Ministers facing an all-night summit to set Brussels plan
THERESA May is threatening to force her Cabinet ministers to work through the night to thrash out a plan for the Brexit negotiations with Brussels.
She is due to convene a crunch meeting of her key Brexit sub-committee at Chequers tomorrow after weeks of squabbling over the Government’s blueprint for relations with the EU.
Last night she received a letter from 63 Tory backbench MPs urging her to stick to her plans to free Britain from Brussels rule completely.
Insiders say the meeting at her official country residence is scheduled to last from 2pm until 10pm but could run into the early hours to get everyone to sign up to the plan.
Mrs May is expected to seek to unite her divided colleagues around proposals to keep British regulations aligned with Brussels to allow “frictionless trade”. To
reassure Eurosceptic ministers, she will say Britain should have the freedom to move away from Brussels rules under “managed divergence”.
Her attempt to broker a compromise follows a series of bitter disputes between Brexit enthusiasts led by Foreign Secretary Boris Johnson and Environment Secretary Michael Gove and supporters of continuing close links with Brussels, headed by Chancellor Philip Hammond.
Last night’s letter from the powerful European Reform Group (ERG) led by Jacob Rees-Mogg comes amid pressure from the EU’s chief negotiator Michel Barnier and his Remainer allies in Parliament to keep Britain in the single market and customs union.
Listing six key demands the group said that we should rejoin the World Trade Organisation as an independent member and take back control of its tariff regime, have full regulatory autonomy from the EU, Brexit negotiations should dovetail with free trade talks around the world which should start immediately and the UK should be seen as an equal partner by the EU.
Crucially, the letter demanded that the transition period with the EU until the end of 2020 should be under World Trade Organisation rules where Britain is free to plot its own course and not under EU rules as demanded by Brussels and planned for by the Treasury.
Former party leader Lord Hague yesterday warned that the Chequers meeting is likely to see one of the most important Cabinet discussions in a generation.
He said if they failed to come up with a workable plan, it could lead to the election of the most Left-wing and extremist government Britain has ever known.

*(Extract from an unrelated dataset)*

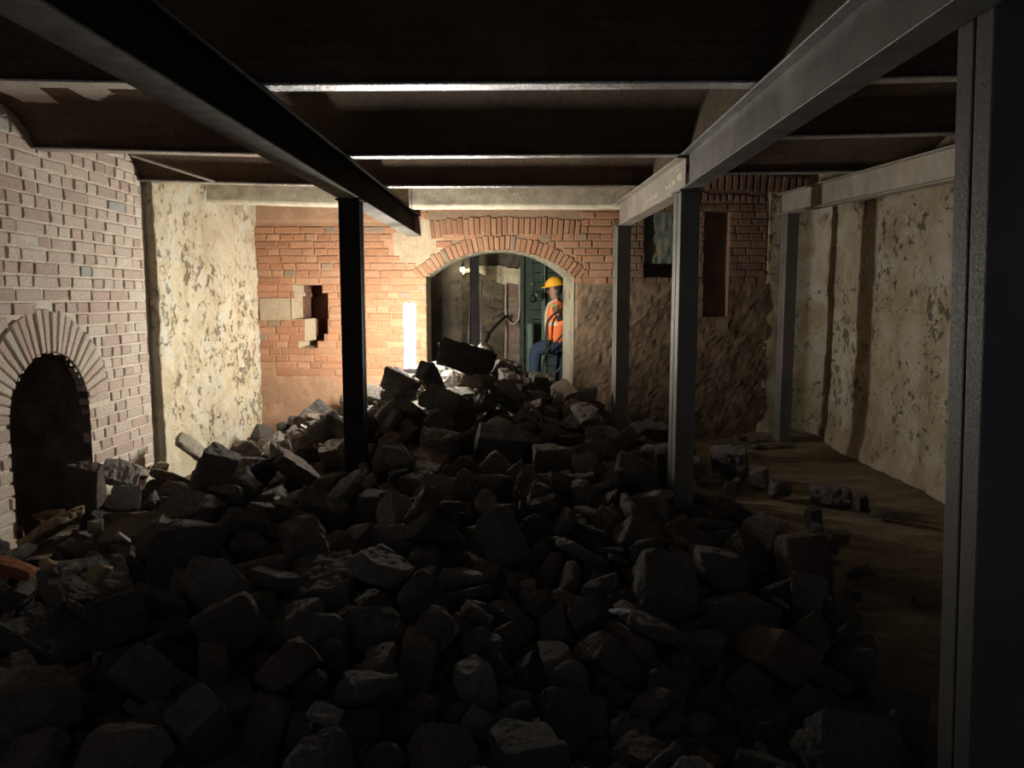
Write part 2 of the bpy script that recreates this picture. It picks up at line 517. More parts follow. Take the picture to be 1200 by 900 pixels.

EU Exit Secretary David Davis yesterday used a speech in Austria to signal that Britain was not planning a mass cull of regulations after Brexit.
His comments were welcomed by the British Chambers of Commerce director general Adam Marshall.
He said: “UK firms would welcome a pragmatic agreement between the UK and the EU that ensures businesses face only one set of regulatory approvals to sell their goods across borders.”
Allie Renison, of the Institute of Directors, said: “Business leaders welcome his speech, which acknowledges that equivalent standards and regulations should not impede market access, but firms will require more clarity on how this would work in practice.”